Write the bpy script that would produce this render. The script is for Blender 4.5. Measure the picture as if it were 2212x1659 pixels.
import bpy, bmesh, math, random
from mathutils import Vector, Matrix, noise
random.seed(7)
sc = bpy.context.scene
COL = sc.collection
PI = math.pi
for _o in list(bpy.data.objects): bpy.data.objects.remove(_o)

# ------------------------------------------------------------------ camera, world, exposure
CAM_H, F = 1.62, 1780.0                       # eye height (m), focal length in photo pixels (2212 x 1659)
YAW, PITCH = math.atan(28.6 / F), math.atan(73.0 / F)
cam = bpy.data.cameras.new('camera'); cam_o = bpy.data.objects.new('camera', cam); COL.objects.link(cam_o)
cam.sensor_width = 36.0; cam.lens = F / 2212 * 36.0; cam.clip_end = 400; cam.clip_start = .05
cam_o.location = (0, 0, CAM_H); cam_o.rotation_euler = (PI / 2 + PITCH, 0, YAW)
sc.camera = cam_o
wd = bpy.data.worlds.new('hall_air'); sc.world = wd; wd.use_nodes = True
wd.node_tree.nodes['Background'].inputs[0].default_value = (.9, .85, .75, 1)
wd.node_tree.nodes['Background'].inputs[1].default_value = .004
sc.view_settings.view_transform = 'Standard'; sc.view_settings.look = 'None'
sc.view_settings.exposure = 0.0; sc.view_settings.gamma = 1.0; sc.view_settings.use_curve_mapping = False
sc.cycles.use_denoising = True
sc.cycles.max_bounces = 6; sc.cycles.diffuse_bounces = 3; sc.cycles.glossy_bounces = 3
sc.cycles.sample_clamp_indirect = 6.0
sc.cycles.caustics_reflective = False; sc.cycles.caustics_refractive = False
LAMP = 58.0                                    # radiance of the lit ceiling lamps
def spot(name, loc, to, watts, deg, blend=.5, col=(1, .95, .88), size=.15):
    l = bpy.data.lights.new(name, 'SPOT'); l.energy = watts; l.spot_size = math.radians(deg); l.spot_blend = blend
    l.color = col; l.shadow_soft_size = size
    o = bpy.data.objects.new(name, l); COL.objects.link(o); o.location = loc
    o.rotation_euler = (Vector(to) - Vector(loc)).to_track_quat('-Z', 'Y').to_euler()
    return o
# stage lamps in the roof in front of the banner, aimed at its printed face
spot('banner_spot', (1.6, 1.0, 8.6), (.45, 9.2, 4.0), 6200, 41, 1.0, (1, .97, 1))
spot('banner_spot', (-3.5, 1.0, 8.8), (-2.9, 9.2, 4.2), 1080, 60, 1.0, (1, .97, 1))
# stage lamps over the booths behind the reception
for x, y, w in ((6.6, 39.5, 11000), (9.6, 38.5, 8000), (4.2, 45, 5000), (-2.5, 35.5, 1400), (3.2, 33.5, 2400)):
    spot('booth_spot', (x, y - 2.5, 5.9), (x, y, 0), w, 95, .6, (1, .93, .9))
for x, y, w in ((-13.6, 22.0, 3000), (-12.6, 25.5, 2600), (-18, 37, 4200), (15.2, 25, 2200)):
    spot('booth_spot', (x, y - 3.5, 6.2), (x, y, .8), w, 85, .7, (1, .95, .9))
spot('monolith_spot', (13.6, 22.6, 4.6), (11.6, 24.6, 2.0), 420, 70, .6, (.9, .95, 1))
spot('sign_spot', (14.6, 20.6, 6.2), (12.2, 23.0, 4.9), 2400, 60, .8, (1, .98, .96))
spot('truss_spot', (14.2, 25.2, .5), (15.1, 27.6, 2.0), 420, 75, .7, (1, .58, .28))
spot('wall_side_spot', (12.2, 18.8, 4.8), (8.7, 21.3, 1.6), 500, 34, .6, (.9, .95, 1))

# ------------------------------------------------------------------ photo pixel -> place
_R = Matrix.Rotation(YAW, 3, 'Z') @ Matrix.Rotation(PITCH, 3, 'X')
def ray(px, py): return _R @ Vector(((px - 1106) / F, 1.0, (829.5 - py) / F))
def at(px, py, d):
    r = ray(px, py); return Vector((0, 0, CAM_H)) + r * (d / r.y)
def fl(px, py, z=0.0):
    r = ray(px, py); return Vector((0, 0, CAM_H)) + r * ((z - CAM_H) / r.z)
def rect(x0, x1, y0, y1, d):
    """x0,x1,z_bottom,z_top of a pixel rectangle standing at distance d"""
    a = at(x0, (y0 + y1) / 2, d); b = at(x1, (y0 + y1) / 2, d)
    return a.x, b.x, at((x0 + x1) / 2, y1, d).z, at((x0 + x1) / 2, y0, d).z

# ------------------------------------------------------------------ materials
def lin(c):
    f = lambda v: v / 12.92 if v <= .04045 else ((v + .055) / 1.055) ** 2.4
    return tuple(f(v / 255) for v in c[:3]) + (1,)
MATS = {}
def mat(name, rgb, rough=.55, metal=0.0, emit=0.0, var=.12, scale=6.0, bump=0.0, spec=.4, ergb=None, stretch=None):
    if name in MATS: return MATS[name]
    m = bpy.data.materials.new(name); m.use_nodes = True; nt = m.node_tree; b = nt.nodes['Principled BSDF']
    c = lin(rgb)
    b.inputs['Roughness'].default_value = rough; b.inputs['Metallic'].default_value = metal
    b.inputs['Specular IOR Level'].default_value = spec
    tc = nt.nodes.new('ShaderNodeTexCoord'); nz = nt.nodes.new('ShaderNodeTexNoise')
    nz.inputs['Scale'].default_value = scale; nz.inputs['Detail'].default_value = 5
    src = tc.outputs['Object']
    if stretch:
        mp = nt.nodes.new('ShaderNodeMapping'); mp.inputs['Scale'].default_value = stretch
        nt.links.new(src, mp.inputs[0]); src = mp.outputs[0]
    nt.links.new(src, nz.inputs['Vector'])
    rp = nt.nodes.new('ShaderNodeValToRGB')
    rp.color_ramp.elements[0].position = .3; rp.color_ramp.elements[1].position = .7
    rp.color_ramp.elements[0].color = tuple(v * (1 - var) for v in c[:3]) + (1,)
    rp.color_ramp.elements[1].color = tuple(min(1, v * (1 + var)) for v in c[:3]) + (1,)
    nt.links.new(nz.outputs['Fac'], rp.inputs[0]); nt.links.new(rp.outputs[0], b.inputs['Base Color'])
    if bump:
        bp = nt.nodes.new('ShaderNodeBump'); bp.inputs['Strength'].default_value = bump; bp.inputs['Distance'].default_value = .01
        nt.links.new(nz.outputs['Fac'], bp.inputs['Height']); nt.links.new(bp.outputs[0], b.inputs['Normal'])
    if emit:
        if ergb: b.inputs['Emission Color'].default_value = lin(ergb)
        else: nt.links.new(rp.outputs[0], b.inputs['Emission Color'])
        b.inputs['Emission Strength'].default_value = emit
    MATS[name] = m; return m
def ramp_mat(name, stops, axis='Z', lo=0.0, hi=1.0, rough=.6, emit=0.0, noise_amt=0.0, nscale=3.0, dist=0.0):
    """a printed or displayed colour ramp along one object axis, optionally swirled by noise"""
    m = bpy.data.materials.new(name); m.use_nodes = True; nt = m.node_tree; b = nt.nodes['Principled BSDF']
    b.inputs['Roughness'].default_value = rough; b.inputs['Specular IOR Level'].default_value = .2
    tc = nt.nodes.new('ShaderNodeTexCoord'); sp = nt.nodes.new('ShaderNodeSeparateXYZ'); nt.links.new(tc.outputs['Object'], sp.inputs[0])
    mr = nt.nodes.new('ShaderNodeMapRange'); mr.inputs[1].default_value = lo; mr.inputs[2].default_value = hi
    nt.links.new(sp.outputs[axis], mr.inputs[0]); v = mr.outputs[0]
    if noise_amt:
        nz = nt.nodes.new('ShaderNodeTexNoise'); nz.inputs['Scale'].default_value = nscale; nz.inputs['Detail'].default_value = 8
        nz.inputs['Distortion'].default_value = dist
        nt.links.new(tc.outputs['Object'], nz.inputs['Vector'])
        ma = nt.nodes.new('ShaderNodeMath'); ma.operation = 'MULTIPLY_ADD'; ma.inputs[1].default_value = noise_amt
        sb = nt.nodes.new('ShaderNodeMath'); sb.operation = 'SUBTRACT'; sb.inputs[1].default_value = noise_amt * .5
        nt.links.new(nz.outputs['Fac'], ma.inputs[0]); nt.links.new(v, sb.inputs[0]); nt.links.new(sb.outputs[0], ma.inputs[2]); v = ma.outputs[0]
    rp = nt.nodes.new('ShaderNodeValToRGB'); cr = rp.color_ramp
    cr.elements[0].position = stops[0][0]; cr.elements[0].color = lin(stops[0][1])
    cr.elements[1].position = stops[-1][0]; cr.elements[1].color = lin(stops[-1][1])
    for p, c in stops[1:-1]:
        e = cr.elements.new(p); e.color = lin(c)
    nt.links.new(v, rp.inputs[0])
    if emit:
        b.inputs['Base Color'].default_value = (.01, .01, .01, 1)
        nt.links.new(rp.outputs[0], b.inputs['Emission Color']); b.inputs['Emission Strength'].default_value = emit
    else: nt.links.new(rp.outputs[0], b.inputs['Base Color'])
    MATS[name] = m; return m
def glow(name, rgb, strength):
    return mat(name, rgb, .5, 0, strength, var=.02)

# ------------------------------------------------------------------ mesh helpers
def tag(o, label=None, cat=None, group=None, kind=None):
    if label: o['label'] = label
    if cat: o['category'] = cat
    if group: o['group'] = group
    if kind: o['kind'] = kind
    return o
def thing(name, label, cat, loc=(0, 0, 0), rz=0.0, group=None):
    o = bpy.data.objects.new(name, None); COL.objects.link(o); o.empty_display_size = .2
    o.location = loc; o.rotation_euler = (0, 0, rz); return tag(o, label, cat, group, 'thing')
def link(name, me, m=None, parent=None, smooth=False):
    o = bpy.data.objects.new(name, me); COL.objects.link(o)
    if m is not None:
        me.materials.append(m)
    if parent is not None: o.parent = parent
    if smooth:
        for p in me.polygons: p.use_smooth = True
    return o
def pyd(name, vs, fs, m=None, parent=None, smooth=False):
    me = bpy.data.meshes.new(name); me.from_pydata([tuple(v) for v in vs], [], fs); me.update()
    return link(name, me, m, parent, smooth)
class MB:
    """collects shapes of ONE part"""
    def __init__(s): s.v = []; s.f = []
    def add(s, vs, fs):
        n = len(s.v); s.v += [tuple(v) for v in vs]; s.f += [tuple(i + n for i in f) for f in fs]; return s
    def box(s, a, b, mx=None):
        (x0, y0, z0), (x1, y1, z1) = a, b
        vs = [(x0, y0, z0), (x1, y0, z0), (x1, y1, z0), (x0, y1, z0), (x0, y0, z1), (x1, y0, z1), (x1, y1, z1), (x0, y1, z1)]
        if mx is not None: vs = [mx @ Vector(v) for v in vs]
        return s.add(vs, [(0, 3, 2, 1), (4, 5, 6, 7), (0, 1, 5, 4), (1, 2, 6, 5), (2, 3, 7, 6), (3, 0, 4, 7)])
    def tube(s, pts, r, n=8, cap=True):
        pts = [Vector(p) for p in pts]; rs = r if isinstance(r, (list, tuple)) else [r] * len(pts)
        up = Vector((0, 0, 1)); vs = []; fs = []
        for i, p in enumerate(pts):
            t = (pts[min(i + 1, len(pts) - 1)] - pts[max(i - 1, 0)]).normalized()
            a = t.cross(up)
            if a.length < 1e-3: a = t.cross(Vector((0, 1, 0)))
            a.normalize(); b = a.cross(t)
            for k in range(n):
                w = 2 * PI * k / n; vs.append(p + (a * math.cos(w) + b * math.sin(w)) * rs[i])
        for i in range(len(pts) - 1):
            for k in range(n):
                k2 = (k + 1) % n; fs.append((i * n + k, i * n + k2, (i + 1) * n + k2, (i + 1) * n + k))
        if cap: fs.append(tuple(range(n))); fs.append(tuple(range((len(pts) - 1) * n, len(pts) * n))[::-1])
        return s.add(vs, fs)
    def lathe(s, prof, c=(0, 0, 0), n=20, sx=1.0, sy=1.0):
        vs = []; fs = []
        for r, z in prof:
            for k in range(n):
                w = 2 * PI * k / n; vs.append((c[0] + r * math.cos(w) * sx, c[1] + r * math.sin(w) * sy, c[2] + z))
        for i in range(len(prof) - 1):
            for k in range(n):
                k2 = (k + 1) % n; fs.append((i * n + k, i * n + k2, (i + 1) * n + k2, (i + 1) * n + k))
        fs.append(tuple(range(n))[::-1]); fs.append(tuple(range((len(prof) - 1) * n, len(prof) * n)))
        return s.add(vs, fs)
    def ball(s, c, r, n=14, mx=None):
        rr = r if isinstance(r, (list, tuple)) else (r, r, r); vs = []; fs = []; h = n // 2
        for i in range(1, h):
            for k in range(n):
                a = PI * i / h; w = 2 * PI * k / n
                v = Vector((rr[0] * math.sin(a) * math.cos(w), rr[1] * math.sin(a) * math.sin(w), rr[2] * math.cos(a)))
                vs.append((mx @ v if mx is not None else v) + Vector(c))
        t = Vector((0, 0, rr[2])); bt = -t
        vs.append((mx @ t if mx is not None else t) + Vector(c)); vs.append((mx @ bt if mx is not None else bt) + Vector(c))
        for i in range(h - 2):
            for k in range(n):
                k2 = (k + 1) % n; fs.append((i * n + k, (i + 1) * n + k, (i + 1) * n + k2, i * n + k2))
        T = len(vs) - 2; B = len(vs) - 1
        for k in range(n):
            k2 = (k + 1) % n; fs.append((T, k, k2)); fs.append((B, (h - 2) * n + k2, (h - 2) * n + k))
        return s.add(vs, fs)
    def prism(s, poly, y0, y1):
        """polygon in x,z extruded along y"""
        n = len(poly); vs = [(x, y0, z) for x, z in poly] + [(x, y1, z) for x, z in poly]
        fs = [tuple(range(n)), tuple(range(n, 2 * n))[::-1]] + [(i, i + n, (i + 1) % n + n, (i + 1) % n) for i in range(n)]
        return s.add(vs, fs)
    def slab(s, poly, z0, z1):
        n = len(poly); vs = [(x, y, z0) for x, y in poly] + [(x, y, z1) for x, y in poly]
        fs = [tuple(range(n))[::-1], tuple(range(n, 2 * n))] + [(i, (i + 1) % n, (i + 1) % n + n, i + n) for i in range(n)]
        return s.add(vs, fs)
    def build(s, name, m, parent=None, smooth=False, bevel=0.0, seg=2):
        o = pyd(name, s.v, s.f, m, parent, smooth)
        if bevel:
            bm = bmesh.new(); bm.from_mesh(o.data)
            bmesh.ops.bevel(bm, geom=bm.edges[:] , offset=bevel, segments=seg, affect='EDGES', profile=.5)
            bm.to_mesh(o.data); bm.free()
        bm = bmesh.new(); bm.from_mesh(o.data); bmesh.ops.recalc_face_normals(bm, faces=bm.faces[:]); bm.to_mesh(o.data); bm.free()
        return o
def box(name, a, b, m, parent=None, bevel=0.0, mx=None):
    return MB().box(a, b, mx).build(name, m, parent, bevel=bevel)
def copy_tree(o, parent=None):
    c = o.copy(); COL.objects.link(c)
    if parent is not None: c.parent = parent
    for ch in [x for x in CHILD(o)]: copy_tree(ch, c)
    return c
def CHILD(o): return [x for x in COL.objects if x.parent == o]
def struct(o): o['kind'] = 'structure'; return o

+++

■ **Short problem**
Each line from the top of the material above through the line with "for _o in list(bpy.data.objects): bpy.data.objects.remove(_o)" must be echoed exactly, and no other line.

■ **Solution to the exercise**
Write the bpy script that would produce this render. The script is for Blender 4.5. Measure the picture as if it were 2212x1659 pixels.
import bpy, bmesh, math, random
from mathutils import Vector, Matrix, noise
random.seed(7)
sc = bpy.context.scene
COL = sc.collection
PI = math.pi
for _o in list(bpy.data.objects): bpy.data.objects.remove(_o)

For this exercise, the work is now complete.